Kellie B. Gormly can be reached via e-mail or at 412-320-7824.
What are the tots doing? "We're making robots," says Arlo, 2.
He and Delia, who is 5, were participating in the Design-A-Bot program, one of many hands-on, artsy projects offered by Citiparks' Roving Art Cart, a children's program celebrating is 35th anniversary.
"This is a really good program," says Darrell Kinsel, 23, of Park Place. He's a child development specialist who took the Petrus kids to Frick Park last week for Art Cart, while baby-sitting them.
"They're here rain or shine. It's just perfect to come down, do a few activities and go home," Kinsel says. "It's excellent."

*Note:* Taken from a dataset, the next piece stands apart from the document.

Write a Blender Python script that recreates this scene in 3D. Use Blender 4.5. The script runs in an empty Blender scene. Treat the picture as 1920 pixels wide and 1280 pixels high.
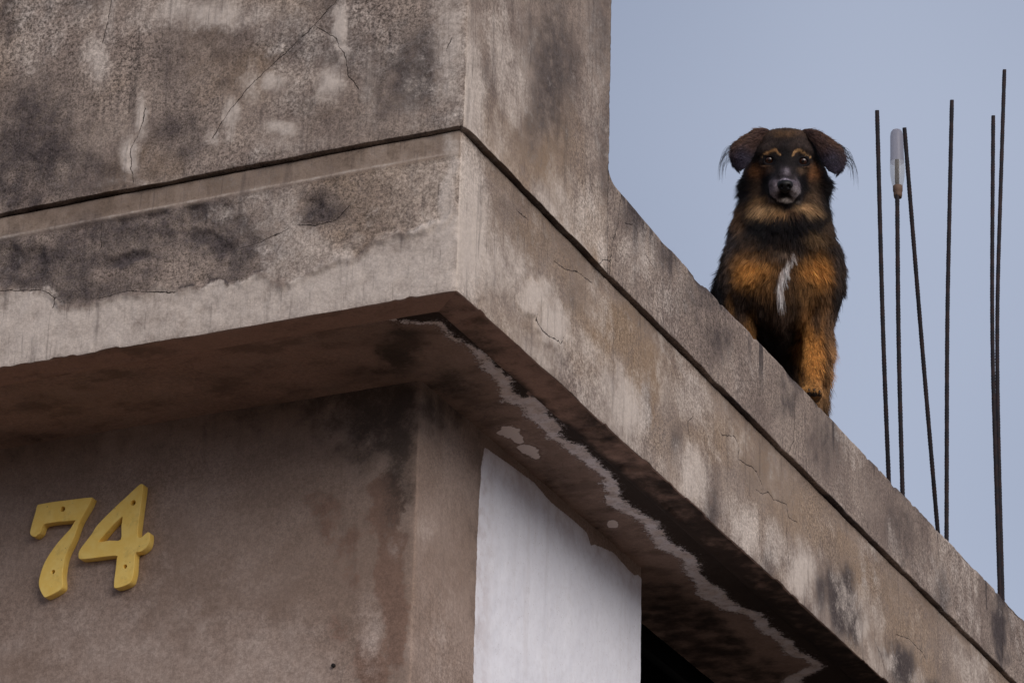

The Roving Art Cart -- which retired the literal cart in the mid-'80s -- brings several tents filled with art activities, including painting and clay projects, to Pittsburgh city parks and playgrounds. The cart, which serves an average of 8,000 to 9,000 children every year in its summer program, visits one site on most weekdays in the summer, plus some weekend communitywide festivals and citywide special events throughout the year.
Kids get a great opportunity to exercise their creativity, which they don't always get at school, organizers say.
"We don't care if you make a mess," says Nancy Burns, program manager of Citiparks' Office of Special Programs.
Citiparks staff members -- like Darla Albarano, 26, who graduated from Carlow University with an elementary education degree -- man the Art Cart tents, and help guide the kids in their projects.
"I think that it is a time for the kids to shine," Albarano says. "If you give kids a paintbrush and paint, you don't have to tell them what to make. They just go for it."
The Design-A-Bot projects come from a joint venture between Art Cart and "Robot 250," a program launching this month as part of the "Pittsburgh 250" celebration. Sponsored by Carnegie Mellon University, the University of Pittsburgh and several local foundations, "Robot 250" gives people the opportunity to explore robotics and make their own robots.
In the Design-A-Bot projects, kids decorate the bare bot rods, and members of the staff attach the finished bots to power boxes at the next event. The robots can gauge lighting, sound and even humidity, and respond by moving, once they are connected to the power source. Participants love it, staff member Christine Schneider says.
"It's not just kids; it's kids and parents -- everybody," says Schneider, 19, an elementary education major at Duquesne University. "It's kind of introducing them to what the world will look like."